Shocked at what I was reading, I didn’t know what to do. It was the second worst day of my life and far worse than the day I got into
Brown but waitlisted at UPenn, or the day my second grade teacher Ms. Perry explained to me that we couldn’t see each other romantically. Or even worse than I felt when TLC announced their new show, Hoarding: Buried Alive. Desperate, I contemplated reaching out to a friend who used to summer with the Blankfein’s and asking them to call in a favour. “Ha!” I thought. “That would show them! Direct orders from the top telling them they had to take me on board. So what if I would be that guy; shunned for a while. At least I would have my own set of bisque coloured business cards that I would have no one to give to.” Instead, feeling more defeated than the Nets, I replied to Fox detailing how I have never wanted anything this much or felt more right about anything in my life. Bad form? Maybe. Or maybe this was just the type of last-ditch effort necessary for them to see how determined and driven I was. Realizing it was probably the former; I quickly resorted to some damage control and e-mailed Ja’mie King and Mr. Owltown. To Ms. King I wrote how thankful I was (in addition to my initial thank you note) for the opportunity and that I was going to take her words to heart. If anything were to arise in the future, I asked her to please keep me in mind. To Mr. Owltown, I simply asked for feedback on my interviews that he got when he reconvened with the group for which I could use in my [now prolonged] job search.  King was the only one of the three to respond. She said she would in fact keep me in mind and that I should not stop knocking on doors.  “People who have the hunger you do end up doing great things!” 

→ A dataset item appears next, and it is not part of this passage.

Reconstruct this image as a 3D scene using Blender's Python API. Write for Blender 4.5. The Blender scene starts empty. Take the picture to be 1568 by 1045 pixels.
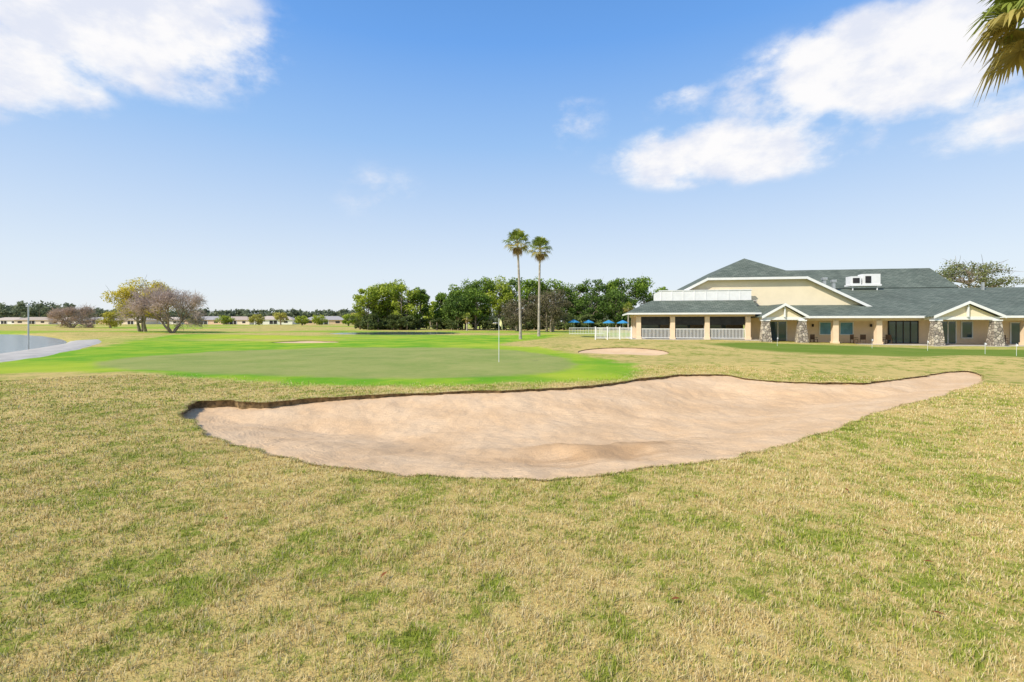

      I don’t know whether or not I can pinpoint the exact moment I went wrong – I did a lot of things out of passion in the heat of the moment that could have been used against me. But as I like to make use of affirmative action in all applicable instances, loosely deeming myself Hispanic-Latino (I’m part Brazilian. Yeah, not of Spanish origin. Whatever, they always define Hispanic-Latino as Central or South American), screw the glass ceiling. That glass wall was harder to get past than the glass ceiling or what’s more, the hammer brothers guarding Koopa in Super Mario Brothers for Nintendo. As I later would find out, the decision was based not on me as a person but by an underlying political agenda. Politics? Really? First time in my life that it hasn’t worked in my favour since my U16 soccer debacle.  

      Truthfully though, it was hard to accept this fate. The past six months were some of the worst in my life filled with ups and downs – losing my mother at a young age and having to pick up the pieces thereafter; having my brother return from a year on the front lines in Iraq. The roller coaster finally seemed to reach the end of its circuit after getting this interview and it was about time that things looked up. Losing the opportunity just as quickly was the last thing I needed.  

      To go back to my philosophy on everything happening for a reason, this was not a mitzvah. It was a misfortune – not only for me but also for the folks over at Goldman as well.  I could have brought a wealth of attributes to the table and being that I already live in this wondrous city free of charge, they could have offered me fifty percent of the going rate and I still would have taken the job. I’m cheap yet quality labour. Not only was it unfavourable because of this but because like I said, I never wanted anything this badly ever before. But looking at the bigger picture, this small snafu will only serve to shape who I become down the line. As with all tribulations, I’ve outlined that you can overcome them by looking at what may be the brighter side. This apparently was not the right job for me. No matter how much I wanted it or could see myself working alongside these Duke and Northwestern grads joking about how I was so nervous during every aspect of my interviews that I think I had a momentary spell of Bell’s palsy, something else is out there that the universe has already stamped my name onto. A whole new set of colleagues that I’m supposed to forge bonds with and learn my profession through are somewhere waiting for me. And only for a little while I veered from these thoughts and plotted to find the new hire and engage them in a drug-induced bender in close proximity to their drug testing. After that, big bad Goldman would probably come crawling back to me. Bad karma though…, maybe... wait... right? Yeah.  

      And so with that, I reiterate leaving you with this: when life does not go the way you want it to, speak up and put yourself out there because eventually the right thing will come along, just like it was meant to be. By speaking up, it will only come to you faster. My only regret is that I wish I had listened to my mom, the young artist who I derived my middle brainedness from and inspired me to paint like she did. She spent my whole life sharing these outlooks with me. I just wish she could hear me now. Though this once in an immediate-post-grad-lifetime chance may only serve as a learning experience, I will take everything I learned and move forward after this one last bit that hopefully gives me some closure. If nothing else, it has solidified that everything does in fact happen for a reason…four traders at Barclays just quit; gotta go!